For the data that follows, report how many lines contain the word "Python", and nothing else.

----- Data to use -----

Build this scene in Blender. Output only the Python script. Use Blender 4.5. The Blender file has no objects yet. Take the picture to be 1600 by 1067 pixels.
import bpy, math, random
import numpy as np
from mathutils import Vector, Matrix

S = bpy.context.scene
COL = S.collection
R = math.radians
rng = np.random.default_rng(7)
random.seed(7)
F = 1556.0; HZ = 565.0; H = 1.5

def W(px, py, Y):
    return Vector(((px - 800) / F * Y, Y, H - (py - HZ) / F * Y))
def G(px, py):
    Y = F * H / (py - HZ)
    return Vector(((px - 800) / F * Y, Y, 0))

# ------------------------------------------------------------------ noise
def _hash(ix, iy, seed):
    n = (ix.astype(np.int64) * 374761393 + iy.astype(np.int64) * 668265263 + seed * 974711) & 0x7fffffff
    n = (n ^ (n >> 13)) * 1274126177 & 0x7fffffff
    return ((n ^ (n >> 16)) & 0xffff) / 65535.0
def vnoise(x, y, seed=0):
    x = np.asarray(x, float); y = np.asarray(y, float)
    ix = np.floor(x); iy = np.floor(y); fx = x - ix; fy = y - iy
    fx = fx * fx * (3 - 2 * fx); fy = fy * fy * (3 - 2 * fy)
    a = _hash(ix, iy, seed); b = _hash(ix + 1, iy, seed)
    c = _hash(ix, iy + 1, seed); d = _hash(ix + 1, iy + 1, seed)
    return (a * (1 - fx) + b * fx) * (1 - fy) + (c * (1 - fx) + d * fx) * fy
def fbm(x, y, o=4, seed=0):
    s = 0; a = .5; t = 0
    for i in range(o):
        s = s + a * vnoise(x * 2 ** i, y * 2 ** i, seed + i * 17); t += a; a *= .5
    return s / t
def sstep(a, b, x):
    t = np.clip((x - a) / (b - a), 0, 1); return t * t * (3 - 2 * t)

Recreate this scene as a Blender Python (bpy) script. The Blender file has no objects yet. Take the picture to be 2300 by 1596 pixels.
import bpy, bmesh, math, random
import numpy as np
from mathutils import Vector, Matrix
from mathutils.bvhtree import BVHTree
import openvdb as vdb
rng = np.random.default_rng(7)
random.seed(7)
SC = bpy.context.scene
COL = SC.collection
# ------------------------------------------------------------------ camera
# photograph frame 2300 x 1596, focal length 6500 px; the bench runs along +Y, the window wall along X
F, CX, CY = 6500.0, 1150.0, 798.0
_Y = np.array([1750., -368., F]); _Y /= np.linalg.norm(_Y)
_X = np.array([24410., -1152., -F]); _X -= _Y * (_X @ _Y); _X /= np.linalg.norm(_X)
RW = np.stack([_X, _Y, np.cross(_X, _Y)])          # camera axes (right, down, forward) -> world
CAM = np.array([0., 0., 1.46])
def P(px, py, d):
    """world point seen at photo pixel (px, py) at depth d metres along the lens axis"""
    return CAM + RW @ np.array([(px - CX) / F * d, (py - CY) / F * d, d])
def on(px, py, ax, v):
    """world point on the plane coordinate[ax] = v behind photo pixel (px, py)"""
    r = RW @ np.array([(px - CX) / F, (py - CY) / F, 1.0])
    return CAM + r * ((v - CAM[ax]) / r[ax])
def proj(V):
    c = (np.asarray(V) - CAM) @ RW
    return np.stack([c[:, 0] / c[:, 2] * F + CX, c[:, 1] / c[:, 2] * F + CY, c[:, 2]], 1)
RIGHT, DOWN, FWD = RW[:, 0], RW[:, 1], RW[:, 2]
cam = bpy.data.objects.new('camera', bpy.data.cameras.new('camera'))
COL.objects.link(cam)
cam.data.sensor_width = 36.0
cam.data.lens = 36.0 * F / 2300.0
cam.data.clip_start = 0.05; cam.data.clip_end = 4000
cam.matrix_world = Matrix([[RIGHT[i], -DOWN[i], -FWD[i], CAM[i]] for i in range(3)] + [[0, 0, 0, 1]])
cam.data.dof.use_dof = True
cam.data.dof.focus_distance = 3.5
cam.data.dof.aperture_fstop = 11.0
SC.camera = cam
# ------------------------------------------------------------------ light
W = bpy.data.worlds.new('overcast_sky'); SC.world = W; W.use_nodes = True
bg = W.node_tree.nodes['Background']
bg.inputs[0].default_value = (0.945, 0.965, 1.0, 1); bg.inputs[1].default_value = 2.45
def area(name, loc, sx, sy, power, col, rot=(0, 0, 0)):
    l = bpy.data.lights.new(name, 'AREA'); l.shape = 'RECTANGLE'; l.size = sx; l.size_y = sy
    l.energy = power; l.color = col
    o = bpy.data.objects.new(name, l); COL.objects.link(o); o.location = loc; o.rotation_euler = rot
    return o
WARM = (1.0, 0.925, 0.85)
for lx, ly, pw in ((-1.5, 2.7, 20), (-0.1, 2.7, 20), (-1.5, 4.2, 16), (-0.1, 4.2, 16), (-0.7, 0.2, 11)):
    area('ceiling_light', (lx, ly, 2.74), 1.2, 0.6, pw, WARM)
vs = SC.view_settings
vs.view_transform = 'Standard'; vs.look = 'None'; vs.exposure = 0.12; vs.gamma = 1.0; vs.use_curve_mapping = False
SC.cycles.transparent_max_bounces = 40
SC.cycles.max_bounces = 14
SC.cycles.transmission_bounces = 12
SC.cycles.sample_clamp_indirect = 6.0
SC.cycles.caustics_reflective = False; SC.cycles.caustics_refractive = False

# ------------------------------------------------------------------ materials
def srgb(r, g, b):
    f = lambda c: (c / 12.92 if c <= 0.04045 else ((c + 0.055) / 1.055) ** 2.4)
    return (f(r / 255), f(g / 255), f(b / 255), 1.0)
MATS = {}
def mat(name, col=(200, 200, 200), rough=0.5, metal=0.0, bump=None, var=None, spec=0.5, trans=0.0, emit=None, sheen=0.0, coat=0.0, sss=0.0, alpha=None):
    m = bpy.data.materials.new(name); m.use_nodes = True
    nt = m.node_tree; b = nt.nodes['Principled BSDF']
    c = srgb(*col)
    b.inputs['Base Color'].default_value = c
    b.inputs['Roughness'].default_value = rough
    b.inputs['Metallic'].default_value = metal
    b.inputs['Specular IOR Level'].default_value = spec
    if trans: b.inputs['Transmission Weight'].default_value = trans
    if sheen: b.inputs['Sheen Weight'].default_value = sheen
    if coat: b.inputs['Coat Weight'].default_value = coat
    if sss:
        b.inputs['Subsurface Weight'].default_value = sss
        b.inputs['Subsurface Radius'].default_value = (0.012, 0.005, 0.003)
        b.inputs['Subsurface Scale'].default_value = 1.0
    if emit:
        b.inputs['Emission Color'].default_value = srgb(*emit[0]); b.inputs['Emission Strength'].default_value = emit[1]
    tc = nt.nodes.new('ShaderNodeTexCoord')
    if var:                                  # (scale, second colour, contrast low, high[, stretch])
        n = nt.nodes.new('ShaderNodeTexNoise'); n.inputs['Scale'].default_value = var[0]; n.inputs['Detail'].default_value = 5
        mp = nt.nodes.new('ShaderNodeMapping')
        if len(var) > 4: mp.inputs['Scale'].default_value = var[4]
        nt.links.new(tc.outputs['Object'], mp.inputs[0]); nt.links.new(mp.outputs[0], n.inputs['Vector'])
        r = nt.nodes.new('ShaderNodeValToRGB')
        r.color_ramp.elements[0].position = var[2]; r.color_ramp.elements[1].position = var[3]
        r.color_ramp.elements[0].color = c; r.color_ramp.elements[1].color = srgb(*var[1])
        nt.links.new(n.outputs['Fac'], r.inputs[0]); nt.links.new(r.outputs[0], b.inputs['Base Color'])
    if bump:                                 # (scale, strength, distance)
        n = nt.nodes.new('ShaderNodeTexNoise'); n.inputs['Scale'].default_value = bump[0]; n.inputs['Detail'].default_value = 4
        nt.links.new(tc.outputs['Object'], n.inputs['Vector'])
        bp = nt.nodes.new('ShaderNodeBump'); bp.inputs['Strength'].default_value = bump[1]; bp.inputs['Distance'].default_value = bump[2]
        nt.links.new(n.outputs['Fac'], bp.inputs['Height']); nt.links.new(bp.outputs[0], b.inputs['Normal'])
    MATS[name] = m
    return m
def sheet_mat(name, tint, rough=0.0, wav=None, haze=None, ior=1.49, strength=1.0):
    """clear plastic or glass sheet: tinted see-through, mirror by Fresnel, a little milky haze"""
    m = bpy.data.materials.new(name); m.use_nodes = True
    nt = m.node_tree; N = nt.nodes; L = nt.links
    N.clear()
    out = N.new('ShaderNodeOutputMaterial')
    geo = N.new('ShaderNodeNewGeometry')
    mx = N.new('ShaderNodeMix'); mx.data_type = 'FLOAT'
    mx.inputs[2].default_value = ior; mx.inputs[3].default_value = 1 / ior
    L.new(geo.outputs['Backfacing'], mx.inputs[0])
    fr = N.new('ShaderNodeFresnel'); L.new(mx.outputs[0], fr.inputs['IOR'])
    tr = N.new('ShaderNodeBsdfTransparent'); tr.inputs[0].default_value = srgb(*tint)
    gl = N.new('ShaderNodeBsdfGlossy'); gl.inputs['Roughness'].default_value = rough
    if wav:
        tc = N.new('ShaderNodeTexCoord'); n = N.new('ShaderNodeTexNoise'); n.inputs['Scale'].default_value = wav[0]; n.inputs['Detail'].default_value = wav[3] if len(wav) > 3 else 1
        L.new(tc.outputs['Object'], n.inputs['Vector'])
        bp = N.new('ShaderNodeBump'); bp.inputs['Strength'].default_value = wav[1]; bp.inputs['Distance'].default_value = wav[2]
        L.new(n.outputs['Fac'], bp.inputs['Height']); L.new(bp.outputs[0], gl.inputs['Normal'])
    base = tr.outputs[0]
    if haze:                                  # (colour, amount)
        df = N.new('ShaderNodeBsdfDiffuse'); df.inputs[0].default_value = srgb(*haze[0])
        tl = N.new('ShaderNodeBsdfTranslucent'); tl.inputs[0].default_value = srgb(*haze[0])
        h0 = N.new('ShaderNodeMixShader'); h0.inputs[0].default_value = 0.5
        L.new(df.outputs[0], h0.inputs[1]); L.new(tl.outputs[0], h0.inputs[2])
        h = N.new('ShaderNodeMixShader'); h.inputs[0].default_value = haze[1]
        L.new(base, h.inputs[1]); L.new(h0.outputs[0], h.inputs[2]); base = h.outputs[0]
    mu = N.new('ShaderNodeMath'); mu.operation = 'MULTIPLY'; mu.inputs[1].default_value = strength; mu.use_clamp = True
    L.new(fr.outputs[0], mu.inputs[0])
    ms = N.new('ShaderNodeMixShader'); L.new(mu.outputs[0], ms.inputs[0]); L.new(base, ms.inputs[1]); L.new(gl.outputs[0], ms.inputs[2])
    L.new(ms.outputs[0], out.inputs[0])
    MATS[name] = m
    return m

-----

> **The solution**
2